El apego
Todos nos aferramos a algo, pero hay gente que elige ese modo de conectarse con las cosas y las personas para convertirlo en su modo de vida.
A muchos les cuesta tirar cosas por su significado. No pueden tirar libros, cartas, fotografías, estampitas, regalos y todos esos objetos que todos vamos acumulando porque nos da no se qué desprendernos. Otros guardan todo lo demás aunque no tenga significado salvo la probabilidad de necesitar algún día ese desperdicio, como si vivieran en una isla desierta.
El apego es la ilusión de que las cosas son permanentes, es la resistencia al cambio, la negación de la muerte y la no aceptación de que todo termina algún día.
Los objetos nos atan a este mundo contingente y se convierten en pesados lastres para el alma. Son anclas que mantienen la conciencia a nivel del piso y no nos dejan asomar la cabeza para ver el horizonte.
Es verdad que las cosas nos dan seguridad y mejoran nuestra autoestima; como una casa, un auto, un seguro de vida, aunque la vida sea pura incertidumbre.
También es cierto que todos incorporamos a nuestras identidades nuestras pertenencias, por eso en esta sociedad en que vivimos el Ser es el tener, y sabemos que no nos sentimos igual manejando un auto nuevo que uno antiguo.
Hay que reconocer que es más fácil hacer lo que hace la mayoría. Para qué atrevernos a incursionar en lo nuevo si nos sentimos tan cómodos con lo viejo?
No será que no atarme a nada me obligará a cuestionarme quién soy?
Cuando las cosas nos importan tanto nos convertimos en sus prisioneros y perdemos la libertad.
Un cuento para pensar
Un hombre primitivo
Era una vez un hombre primitivo que no le gustaba cambiar nada. Tenía un auto viejo que no lavaba, con el farol de giro atrás que hacía rato no funcionaba.
Se ponía siempre los mismos trajes porque decía que no los iba a tirar, que estaban nuevos.
Guardaba todo y no tiraba nada y hasta a los corchos de las botellas de vino, las tapitas de las gaseosas y otras cosas inservibles se aferraba.
Tenía todos los placares de su casa ocupados con cosas de él y apenas le dejaba lugar a su mujer para sus pertenencias, pero a pesar de todo, los dos habían logrado con los años una feliz convivencia.
Pero con el tiempo las cosas fueron empeorando de tal manera que la casa se fue convirtiendo de a poco en un depósito lleno de cajas y bolsas de plástico llenas de cosas en desuso; y a medida que esta insensatez iba aumentando, curiosamente este señor, que era mucho más joven que su mujer, parecía cada día más viejo.
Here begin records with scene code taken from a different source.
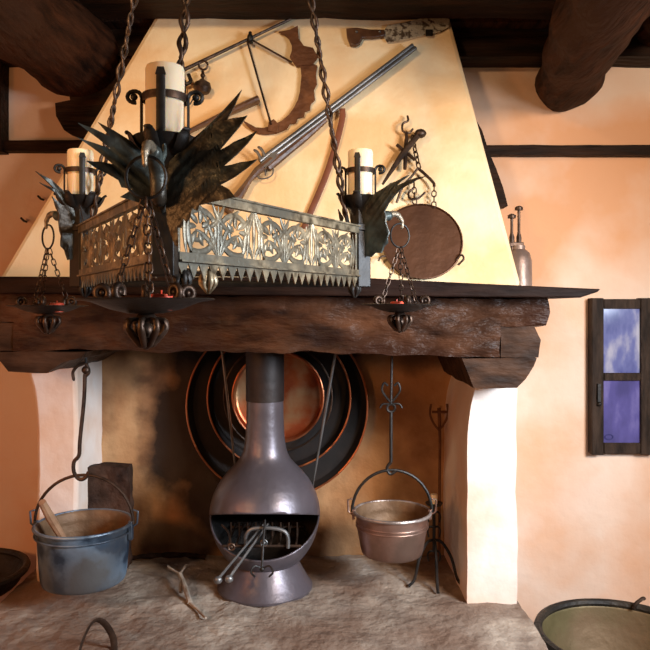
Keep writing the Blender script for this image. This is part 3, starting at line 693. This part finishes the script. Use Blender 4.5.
W_FR = [(175,246),(171,236),(167,222),(165,200),(164,180),(168,160),(182,144),(207,121),(224,103),(240,85),(233,102),(225,116),(236,114),(246,112),(238,124),(228,136),(218,148),(238,138),(256,129),(247,141),(236,153),(223,165),(240,161),(257,158),(247,167),(236,175),(220,184),(229,189),(235,197),(215,201),(199,205),(197,211),(192,208),(190,217),(186,223),(183,218),(181,228),(177,227),(178,246)]
W_FL = [(152,214),(140,203),(120,197),(133,189),(121,187),(118,180),(106,173),(94,167),(85,160),(100,161),(111,163),(103,156),(90,146),(74,135),(88,140),(108,147),(96,137),(84,128),(74,120),(90,126),(107,134),(100,126),(94,119),(111,128),(129,139),(140,150),(148,165),(152,190)]
W_R = [(359,259),(357,254),(362,250),(352,245),(360,240),(351,234),(360,230),(360,224),(366,214),(366,205),(369,199),(381,195),(390,189),(399,184),(408,180),(416,176),(409,182),(403,187),(412,183),(422,179),(433,177),(424,181),(414,186),(401,195),(393,204),(389,212),(389,222),(390,233),(388,243),(384,247),(382,253),(376,253),(372,257),(366,256)]
W_L = [(90,265),(83,261),(79,265),(73,259),(68,260),(65,250),(61,246),(61,236),(58,226),(56,213),(48,197),(58,205),(62,206),(49,192),(35,183),(50,190),(58,198),(44,184),(30,172),(45,180),(58,191),(68,204),(77,219),(85,233),(91,248)]
cand_spots = []; beak = []
for i, (c0, d) in enumerate(zip(cor, dirs)):
    pr = Vector((-d.y, d.x, 0))           # sideways
    # corner post
    ang = math.atan2(d.y, d.x); RM = Matrix.Translation(c0) @ Matrix.Rotation(ang, 4, 'Z')
    bm = bmn(); box(bm, (-.022,-.022,ZS+.002), (.022,.022,1.80), RM); box(bm, (-.027,-.027,ZT-.01), (.027,.027,ZT+.012), RM); obj('corner_post', bm, M['iron'], ch, bevel=.003)
    # wings
    for sgn in (1, -1):
        near = sgn*pr.y < 0 if i else sgn*pr.x > 0
        src = ([W_FR, W_FL][0 if near else 1]) if i == 0 else (W_R if i == 1 else W_L)
        wv = pr*sgn + d*.35; wn = pr if (i == 0 or near) else None
        # the outline is laid out on the near wing's own swept surface; the far wing mirrors it
        sg_ = sgn if (i == 0 or near) else -sgn
        wq = pr*sg_ + d*.35; cq = c0 + (d*.03 if i == 0 else d*.01 + pr*sg_*.032); cw = c0 + (d*.03 if i == 0 else d*.01 + pr*sgn*.032)
        loc = []
        for (u, v) in src:
            k_ = (u-325)/F; a_ = (k_*cq.y-cq.x)/(wq.x-k_*wq.y); yy = cq.y+wq.y*a_
            loc.append((a_*(1 if (i == 0 or near) else .55), EYE-(v-HV)/F*yy))
        bm = bmn()
        def wp(a_, z):
            return cw + wv*a_ + d*(.012*math.cos((z-1.66)*14) - .012) + Vector((0,0,z))
        vs = [bm.verts.new(Vector((a_, 0, z))) for a_, z in loc]; f = bm.faces.new(vs)
        f.normal_update(); bmesh.ops.triangulate(bm, faces=[f], ngon_method='EAR_CLIP'); subdiv(bm, .016)
        ext = bmesh.ops.solidify(bm, geom=bm.faces[:], thickness=.0045)
        for v in bm.verts:
            a_, z = v.co.x, v.co.z
            rib = .0022*math.sin((z*1.0-a_*.9)*260)*min(1, max(0, a_)/.06)
            v.co = wp(a_, z) + d*(v.co.y + rib)
        obj('wing', bm, M['eagle'], ch, smooth=60)
    # neck and head with the hooked beak
    q0 = lambda b_, z: c0+d*b_+Vector((0,0,z))
    bm = bmn(); tube(bm, smooth_pts([q0(.015,1.68), q0(.03,1.70), q0(.05,1.70), q0(.06,1.745), q0(.085,1.772), q0(.108,1.774)], 4), [.008]*4+[.012]*4+[.015]*4+[.015]*4+[.015]*4+[.010], 12)
    for s_ in (-1, 1):
        tube(bm, smooth_pts([q0(.07,1.765)+pr*s_*.009, q0(.06,1.785)+pr*s_*.013, q0(.075,1.795)+pr*s_*.015], 4), [.006]*4+[.004]*4+[.001], 7)
        sphere(bm, q0(.095,1.778)+pr*s_*.010, .004)
    eh = obj('eagle_head', bm, M['eagle'], ch, smooth=60)
    bm = bmn(); tube(bm, smooth_pts([q0(.098,1.776), q0(.12,1.782), q0(.140,1.774), q0(.150,1.756), q0(.148,1.738)], 4), [.010]*4+[.009]*4+[.007]*4+[.005]*4+[.002], 9)
    obj('beak', bm, M['beakmetal'], eh, smooth=60)
    beak.append(q0(.141, 1.762))
    # candle cup
    cc = c0 + d*.0
    bm = bmn(); lathe(bm, [(.020,1.750),(.022,1.765),(.030,1.785),(.042,1.80),(.054,1.812),(.060,1.822),(.056,1.822),(.05,1.816),(.002,1.814)], cc, 28)
    for k in range(6):
        a_ = k*PI/3+.3; dd = Vector((math.cos(a_), math.sin(a_), 0)); tube(bm, smooth_pts([cc+dd*.03+Vector((0,0,1.79)), cc+dd*.05+Vector((0,0,1.80)), cc+dd*.066+Vector((0,0,1.826)), cc+dd*.074+Vector((0,0,1.828))], 3), [.012]*3+[.014]*3+[.009]*3+[.002], 6, squash=(1,.4))
    dc = obj('candle_holder', bm, M['iron'], ch, smooth=50)
    bm = bmn(); zr = 1.897
    lathe(bm, [(.0395,zr-.007),(.0425,zr-.007),(.0425,zr+.007),(.0395,zr+.007),(.0395,zr-.007)], cc, 32); obj('band', bm, M['iron2'], dc)
    for k in range(4):
        a_ = -PI/2 + k*PI/2 + (0.12, -.5, .35)[i]*0 + (.05 if i == 0 else (-.25 if i == 1 else .45)); dd = Vector((math.cos(a_), math.sin(a_), 0)); tn = Vector((-dd.y, dd.x, 0))
        bm = bmn(); b0 = cc+dd*.044
        top = 1.935 if k == 0 else 1.90
        tube(bm, [b0+Vector((0,0,1.815)), b0+Vector((0,0,1.86)), b0+Vector((0,0,top))], .0085, 8, squash=(1,.3), up=dd)
        if k == 0:
            prism(bm, [b0-tn*.010+Vector((0,0,top-.006)), b0+tn*.010+Vector((0,0,top-.006)), b0+tn*.006+Vector((0,0,top+.008)), b0-tn*.006+Vector((0,0,top+.008))], dd*.003)
        else:
            e = b0+Vector((0,0,top)); tube(bm, [e+dd*(.012-.012*math.cos(q_))*1.1+Vector((0,0,.011*math.sin(q_))) for q_ in [i_*PI/7 for i_ in range(12)]], .005, 7, squash=(1,.8)); sphere(bm, e+dd*.014, .007, seg=10)
        obj('bar', bm, M['iron'], dc)
    cand_spots.append(cc+Vector((0,0,1.816)))
    # chain
    ap = Vector((-.244, 1.80, 3.58)); a0 = c0-d*.05+Vector((0,0,1.76)); tt = (3.195-a0.z)/(ap.z-a0.z); e0 = a0.lerp(ap, tt)
    bm = bmn(); twisted_chain(bm, a0, e0); obj('suspension_chain', bm, M['iron2'], ch, smooth=60)
    bm = bmn(); tube(bm, smooth_pts([a0+Vector((0,0,.01)), a0-Vector((0,0,.02))+d*.01, c0-d*.01+Vector((0,0,1.73))], 4), .006, 7); prism(bm, [a0+pr*.03+Vector((0,0,-.02)), a0+pr*.045+Vector((0,0,.03)), a0+pr*.015+Vector((0,0,.0))], d*.003); obj('chain_bracket', bm, M['iron'], ch)
    # acanthus drop under the corner
    along = (cor[1]-cor[0]).normalized()
    for k, off in (((0, c0+along*.045-d*.01), (1, c0+along*.125-d*.01)) if i == 0 else ((0, c0-d*.02),)):
        bm = bmn()
        for w_ in range(6):
            a_ = w_*PI/3; dd = Vector((math.cos(a_), math.sin(a_), 0)); tube(bm, smooth_pts([off+Vector((0,0,1.580)), off+dd*.011+Vector((0,0,1.566)), off+dd*.0145+Vector((0,0,1.550)), off+Vector((0,0,1.530))+dd*.002], 3), [.003,.005,.0065,.007,.007,.0065,.0055,.004,.003,.002], 6)
        obj('drop_finial', bm, M['panelmetal' if k else 'iron'], ch, smooth=60)
for k in range(3):      # flat stretchers that join the corners to the centre below
    bm = bmn(); a = cor[k]+Vector((0,0,1.585)); b = Vector((CX,CY,1.585)); tube(bm, [a, b], .008, 6, squash=(1,.4)); obj('stretcher', bm, M['iron'], ch)

# candles
cd0 = thing('pillar_candle', '', 'candle', cand_spots[0], 'candles on the chandelier')
bm = bmn(); o0 = cand_spots[0]; lathe(bm, [(.001,.001),(.0355,.001),(.0365,.004),(.0365,.136),(.0345,.141),(.030,.139),(.014,.131),(.001,.130)], o0, 40); obj('wax', bm, M['wax'], cd0)
bm = bmn(); tube(bm, [o0+Vector((0,0,.129)), o0+Vector((.001,0,.139)), o0+Vector((.003,0,.147))], .0016, 6); obj('wick', bm, M['wick'], cd0)
labs = ['big cream pillar candle at the front corner of the chandelier, nearest', 'cream pillar candle above the right corner of the chandelier, in front of the hood', 'cream pillar candle at the left end of the chandelier, by the orange wall']
cd0['label'] = labs[0]
for k in (1, 2):
    c_ = copy_tree(cd0); c_.location = cand_spots[k]; c_['label'] = labs[k]

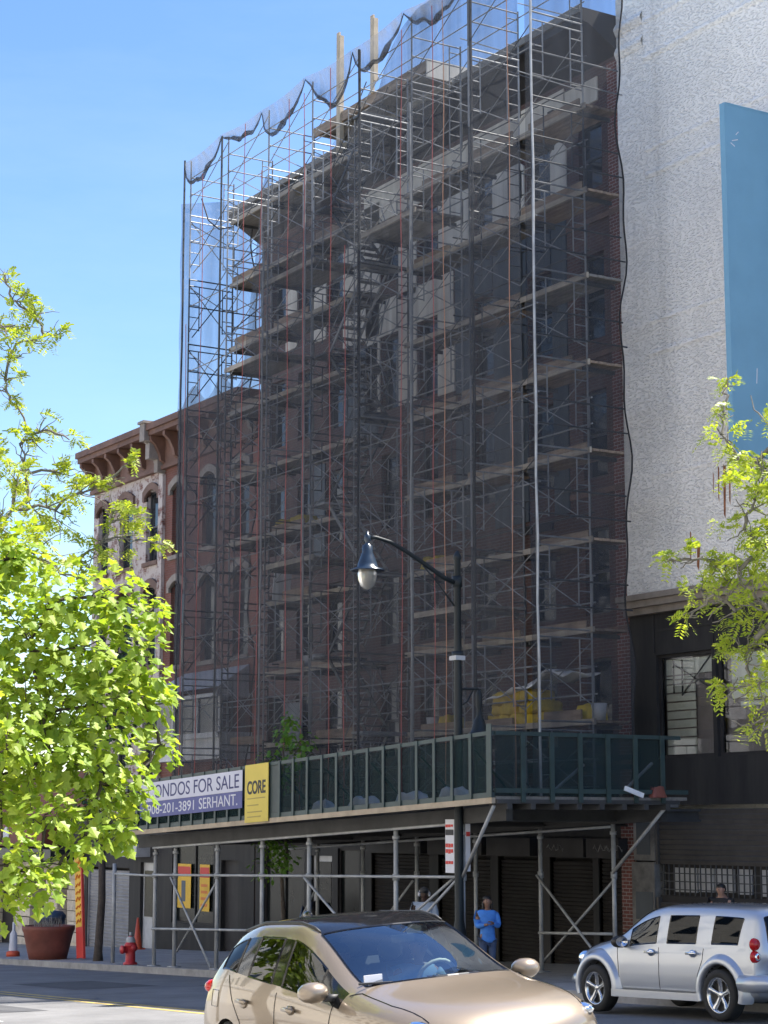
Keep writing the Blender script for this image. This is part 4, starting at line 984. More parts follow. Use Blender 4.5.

Es que la vida es cambio y el que no quiere cambiar ya está muerto
Cansada de tolerar tantas calamidades, su mujer aprovechó un día su ausencia para tirarle todo y prenderle fuego.
Ese fuego fue la declaración de guerra que sólo pudo terminar con la separación de ambos, porque él no pudo perdonarle a ella la afrenta de haberle arrebatado de un plumazo la pérdida de la basura que tanto apreciaba.
Ahora, ella tiene un departamento nuevo libre de trastos, y él, fiel a si mismo, conserva la casa vieja y sus recuerdos.